Scene modeling code data:
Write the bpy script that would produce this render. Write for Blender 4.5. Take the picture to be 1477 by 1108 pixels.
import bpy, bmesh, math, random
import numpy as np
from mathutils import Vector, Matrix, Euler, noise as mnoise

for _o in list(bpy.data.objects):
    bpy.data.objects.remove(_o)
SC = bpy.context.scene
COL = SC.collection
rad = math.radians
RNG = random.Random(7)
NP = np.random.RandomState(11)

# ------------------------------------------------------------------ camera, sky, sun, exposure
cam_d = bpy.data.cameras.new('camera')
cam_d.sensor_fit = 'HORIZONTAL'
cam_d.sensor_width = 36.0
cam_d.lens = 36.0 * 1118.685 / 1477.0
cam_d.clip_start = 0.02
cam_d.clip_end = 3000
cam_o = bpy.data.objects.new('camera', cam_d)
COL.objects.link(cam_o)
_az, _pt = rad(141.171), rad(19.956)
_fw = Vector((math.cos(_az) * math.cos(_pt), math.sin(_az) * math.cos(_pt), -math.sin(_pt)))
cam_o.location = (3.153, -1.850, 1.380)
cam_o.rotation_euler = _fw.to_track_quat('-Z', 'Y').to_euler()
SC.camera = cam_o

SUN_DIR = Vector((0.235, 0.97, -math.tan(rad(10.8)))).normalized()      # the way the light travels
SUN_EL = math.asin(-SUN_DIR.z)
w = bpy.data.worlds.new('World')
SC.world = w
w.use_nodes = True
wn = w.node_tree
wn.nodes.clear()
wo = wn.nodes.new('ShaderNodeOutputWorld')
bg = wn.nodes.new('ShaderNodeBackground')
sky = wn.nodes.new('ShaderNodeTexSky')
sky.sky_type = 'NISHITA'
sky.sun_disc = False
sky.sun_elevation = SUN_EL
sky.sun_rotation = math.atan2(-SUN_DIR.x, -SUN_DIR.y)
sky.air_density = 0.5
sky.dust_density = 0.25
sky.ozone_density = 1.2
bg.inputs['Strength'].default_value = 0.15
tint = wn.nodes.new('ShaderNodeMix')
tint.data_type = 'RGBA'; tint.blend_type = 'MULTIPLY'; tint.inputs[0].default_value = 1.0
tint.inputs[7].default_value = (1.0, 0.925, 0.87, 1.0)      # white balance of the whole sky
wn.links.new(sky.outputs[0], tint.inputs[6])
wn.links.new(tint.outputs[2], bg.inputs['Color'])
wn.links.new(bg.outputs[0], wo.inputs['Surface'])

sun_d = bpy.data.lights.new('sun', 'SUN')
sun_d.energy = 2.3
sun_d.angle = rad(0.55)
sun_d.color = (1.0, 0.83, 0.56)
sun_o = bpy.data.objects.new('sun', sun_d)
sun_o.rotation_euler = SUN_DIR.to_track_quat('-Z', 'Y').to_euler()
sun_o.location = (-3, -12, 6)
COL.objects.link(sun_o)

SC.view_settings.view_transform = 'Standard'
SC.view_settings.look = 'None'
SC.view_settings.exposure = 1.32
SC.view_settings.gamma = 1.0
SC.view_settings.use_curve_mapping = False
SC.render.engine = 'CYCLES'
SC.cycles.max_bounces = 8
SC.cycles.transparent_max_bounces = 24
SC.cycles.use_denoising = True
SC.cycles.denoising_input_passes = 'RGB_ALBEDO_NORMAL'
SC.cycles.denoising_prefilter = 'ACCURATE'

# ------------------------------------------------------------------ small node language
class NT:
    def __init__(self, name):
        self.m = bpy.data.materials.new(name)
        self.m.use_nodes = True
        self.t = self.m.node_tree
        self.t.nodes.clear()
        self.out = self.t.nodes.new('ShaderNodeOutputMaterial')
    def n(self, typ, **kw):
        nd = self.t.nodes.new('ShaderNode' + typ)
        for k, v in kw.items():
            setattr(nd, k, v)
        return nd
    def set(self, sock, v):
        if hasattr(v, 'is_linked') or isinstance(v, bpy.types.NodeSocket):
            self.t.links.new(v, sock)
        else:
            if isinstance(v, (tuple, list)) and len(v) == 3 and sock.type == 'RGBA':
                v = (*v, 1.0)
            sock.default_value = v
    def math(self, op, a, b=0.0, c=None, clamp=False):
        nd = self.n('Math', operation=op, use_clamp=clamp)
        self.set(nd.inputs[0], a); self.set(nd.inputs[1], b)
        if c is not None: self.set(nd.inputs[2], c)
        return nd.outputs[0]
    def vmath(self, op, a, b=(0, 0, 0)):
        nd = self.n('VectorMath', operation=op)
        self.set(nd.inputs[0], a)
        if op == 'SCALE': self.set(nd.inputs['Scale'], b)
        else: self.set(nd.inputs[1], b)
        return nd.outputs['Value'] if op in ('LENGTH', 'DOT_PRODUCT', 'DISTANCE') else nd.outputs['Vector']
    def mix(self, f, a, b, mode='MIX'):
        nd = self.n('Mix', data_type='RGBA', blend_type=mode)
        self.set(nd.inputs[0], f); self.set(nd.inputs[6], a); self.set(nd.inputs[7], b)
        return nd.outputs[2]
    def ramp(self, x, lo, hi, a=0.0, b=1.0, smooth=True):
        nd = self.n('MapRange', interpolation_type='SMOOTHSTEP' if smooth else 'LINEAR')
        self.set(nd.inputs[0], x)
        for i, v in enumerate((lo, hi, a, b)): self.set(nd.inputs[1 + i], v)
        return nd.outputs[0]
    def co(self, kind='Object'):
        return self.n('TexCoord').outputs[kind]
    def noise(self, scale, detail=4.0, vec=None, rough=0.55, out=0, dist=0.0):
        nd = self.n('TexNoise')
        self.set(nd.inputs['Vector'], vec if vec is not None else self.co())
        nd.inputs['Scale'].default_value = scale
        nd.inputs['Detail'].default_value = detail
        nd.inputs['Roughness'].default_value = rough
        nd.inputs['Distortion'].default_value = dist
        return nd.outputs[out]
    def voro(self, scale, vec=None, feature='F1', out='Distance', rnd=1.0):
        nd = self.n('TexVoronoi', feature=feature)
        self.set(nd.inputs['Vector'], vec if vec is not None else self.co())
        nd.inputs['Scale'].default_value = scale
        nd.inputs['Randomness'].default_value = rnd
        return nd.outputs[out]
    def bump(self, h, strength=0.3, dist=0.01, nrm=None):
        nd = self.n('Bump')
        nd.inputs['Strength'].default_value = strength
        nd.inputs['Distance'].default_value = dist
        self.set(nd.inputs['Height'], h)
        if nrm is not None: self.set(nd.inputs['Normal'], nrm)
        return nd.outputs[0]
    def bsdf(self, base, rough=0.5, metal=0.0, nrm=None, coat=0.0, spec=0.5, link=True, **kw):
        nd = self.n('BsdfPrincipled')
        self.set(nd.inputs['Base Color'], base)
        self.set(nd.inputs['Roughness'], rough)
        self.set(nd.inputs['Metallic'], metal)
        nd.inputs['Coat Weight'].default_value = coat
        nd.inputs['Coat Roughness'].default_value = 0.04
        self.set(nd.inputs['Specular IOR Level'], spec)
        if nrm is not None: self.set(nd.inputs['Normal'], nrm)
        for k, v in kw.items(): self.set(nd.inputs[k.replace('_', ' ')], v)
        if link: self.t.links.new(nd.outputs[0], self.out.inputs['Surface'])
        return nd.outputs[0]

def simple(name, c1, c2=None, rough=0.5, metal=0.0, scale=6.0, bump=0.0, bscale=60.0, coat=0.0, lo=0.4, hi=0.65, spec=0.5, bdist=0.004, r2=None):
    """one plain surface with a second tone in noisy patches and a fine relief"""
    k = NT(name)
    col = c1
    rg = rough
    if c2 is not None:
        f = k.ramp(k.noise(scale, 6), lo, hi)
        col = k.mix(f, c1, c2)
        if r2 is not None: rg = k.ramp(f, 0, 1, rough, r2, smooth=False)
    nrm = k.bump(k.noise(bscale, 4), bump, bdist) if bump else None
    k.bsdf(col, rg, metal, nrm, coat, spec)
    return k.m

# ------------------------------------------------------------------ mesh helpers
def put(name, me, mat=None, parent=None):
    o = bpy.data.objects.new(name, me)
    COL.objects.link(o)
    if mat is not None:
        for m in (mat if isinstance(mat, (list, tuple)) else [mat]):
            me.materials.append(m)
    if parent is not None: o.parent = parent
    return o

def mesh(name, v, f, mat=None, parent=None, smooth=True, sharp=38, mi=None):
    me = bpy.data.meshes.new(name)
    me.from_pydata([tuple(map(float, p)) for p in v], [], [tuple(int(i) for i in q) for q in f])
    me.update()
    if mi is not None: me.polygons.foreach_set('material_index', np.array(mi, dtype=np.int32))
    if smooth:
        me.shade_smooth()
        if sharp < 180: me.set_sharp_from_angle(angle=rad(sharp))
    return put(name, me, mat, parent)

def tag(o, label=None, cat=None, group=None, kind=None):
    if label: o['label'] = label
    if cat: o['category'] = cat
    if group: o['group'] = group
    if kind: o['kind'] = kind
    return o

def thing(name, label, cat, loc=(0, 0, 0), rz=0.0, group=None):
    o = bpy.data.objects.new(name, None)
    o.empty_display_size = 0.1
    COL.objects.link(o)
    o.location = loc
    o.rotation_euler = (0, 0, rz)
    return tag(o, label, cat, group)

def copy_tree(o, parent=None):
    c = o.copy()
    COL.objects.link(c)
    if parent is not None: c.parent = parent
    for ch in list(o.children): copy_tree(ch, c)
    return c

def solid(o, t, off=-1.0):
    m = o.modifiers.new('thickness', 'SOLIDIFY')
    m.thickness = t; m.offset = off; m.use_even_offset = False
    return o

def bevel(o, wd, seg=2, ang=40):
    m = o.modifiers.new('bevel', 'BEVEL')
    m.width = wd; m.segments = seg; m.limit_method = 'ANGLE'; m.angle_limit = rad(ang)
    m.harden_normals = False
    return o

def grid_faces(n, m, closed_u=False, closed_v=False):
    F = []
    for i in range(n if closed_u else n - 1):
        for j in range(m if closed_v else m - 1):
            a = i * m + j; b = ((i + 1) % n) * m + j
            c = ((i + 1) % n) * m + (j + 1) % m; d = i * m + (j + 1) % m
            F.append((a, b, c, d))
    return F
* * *
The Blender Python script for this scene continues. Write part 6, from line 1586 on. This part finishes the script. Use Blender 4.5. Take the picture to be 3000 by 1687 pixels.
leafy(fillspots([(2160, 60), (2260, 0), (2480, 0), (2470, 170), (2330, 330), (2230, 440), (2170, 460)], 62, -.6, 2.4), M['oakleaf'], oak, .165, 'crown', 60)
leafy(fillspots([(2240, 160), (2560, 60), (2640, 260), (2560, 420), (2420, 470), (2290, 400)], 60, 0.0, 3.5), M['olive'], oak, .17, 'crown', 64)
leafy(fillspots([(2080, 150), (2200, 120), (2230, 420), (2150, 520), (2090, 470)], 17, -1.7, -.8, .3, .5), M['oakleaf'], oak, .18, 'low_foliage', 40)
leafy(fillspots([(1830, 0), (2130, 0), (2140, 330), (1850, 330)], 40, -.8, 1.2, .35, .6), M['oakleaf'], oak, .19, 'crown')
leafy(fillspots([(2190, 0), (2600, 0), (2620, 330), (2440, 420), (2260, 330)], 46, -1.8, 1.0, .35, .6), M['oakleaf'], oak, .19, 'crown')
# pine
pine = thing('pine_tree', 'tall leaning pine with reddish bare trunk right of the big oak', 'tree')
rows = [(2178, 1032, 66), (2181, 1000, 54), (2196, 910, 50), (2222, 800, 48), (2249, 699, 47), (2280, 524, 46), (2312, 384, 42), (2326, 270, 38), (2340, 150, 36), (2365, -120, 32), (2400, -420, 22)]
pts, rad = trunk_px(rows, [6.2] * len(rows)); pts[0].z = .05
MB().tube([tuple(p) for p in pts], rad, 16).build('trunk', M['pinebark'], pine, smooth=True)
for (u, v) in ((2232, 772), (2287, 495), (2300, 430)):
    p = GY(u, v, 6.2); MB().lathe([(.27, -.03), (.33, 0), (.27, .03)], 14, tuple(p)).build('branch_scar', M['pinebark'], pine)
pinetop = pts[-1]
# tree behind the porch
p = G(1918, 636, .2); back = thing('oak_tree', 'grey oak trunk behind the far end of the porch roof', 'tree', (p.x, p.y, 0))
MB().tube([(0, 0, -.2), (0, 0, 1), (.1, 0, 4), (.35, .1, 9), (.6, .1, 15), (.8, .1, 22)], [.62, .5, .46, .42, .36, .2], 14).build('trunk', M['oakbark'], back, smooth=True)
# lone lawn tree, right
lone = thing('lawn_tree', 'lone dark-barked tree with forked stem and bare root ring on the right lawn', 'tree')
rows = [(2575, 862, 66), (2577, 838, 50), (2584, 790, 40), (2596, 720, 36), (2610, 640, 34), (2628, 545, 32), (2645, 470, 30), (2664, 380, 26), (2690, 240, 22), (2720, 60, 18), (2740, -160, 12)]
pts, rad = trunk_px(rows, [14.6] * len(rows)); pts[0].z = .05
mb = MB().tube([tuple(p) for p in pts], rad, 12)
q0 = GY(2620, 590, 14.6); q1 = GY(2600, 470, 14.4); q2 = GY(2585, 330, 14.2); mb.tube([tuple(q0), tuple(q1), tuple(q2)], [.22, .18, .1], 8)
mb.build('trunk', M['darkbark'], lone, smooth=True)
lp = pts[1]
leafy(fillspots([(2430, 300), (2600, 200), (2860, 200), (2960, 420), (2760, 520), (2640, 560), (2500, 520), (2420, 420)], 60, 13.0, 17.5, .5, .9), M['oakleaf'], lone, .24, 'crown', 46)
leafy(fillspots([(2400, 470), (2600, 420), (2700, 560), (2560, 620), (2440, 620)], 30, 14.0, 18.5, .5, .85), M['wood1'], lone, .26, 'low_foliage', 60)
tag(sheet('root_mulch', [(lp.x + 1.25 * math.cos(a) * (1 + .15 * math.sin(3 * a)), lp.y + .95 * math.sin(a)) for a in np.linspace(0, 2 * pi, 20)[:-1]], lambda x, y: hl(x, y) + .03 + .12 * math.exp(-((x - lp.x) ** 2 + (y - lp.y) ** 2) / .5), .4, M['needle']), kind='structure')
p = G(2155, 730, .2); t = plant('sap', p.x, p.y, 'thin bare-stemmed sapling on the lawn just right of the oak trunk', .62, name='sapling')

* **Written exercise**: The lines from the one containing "Write the bpy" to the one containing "wn.links.new(bg.outputs[0], wo.inputs['Surface'])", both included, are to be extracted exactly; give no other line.

* **Answer for this exercise**:
Write the bpy script that would produce this render. Write for Blender 4.5. Take the picture to be 1477 by 1108 pixels.
import bpy, bmesh, math, random
import numpy as np
from mathutils import Vector, Matrix, Euler, noise as mnoise

for _o in list(bpy.data.objects):
    bpy.data.objects.remove(_o)
SC = bpy.context.scene
COL = SC.collection
rad = math.radians
RNG = random.Random(7)
NP = np.random.RandomState(11)

# ------------------------------------------------------------------ camera, sky, sun, exposure
cam_d = bpy.data.cameras.new('camera')
cam_d.sensor_fit = 'HORIZONTAL'
cam_d.sensor_width = 36.0
cam_d.lens = 36.0 * 1118.685 / 1477.0
cam_d.clip_start = 0.02
cam_d.clip_end = 3000
cam_o = bpy.data.objects.new('camera', cam_d)
COL.objects.link(cam_o)
_az, _pt = rad(141.171), rad(19.956)
_fw = Vector((math.cos(_az) * math.cos(_pt), math.sin(_az) * math.cos(_pt), -math.sin(_pt)))
cam_o.location = (3.153, -1.850, 1.380)
cam_o.rotation_euler = _fw.to_track_quat('-Z', 'Y').to_euler()
SC.camera = cam_o

SUN_DIR = Vector((0.235, 0.97, -math.tan(rad(10.8)))).normalized()      # the way the light travels
SUN_EL = math.asin(-SUN_DIR.z)
w = bpy.data.worlds.new('World')
SC.world = w
w.use_nodes = True
wn = w.node_tree
wn.nodes.clear()
wo = wn.nodes.new('ShaderNodeOutputWorld')
bg = wn.nodes.new('ShaderNodeBackground')
sky = wn.nodes.new('ShaderNodeTexSky')
sky.sky_type = 'NISHITA'
sky.sun_disc = False
sky.sun_elevation = SUN_EL
sky.sun_rotation = math.atan2(-SUN_DIR.x, -SUN_DIR.y)
sky.air_density = 0.5
sky.dust_density = 0.25
sky.ozone_density = 1.2
bg.inputs['Strength'].default_value = 0.15
tint = wn.nodes.new('ShaderNodeMix')
tint.data_type = 'RGBA'; tint.blend_type = 'MULTIPLY'; tint.inputs[0].default_value = 1.0
tint.inputs[7].default_value = (1.0, 0.925, 0.87, 1.0)      # white balance of the whole sky
wn.links.new(sky.outputs[0], tint.inputs[6])
wn.links.new(tint.outputs[2], bg.inputs['Color'])
wn.links.new(bg.outputs[0], wo.inputs['Surface'])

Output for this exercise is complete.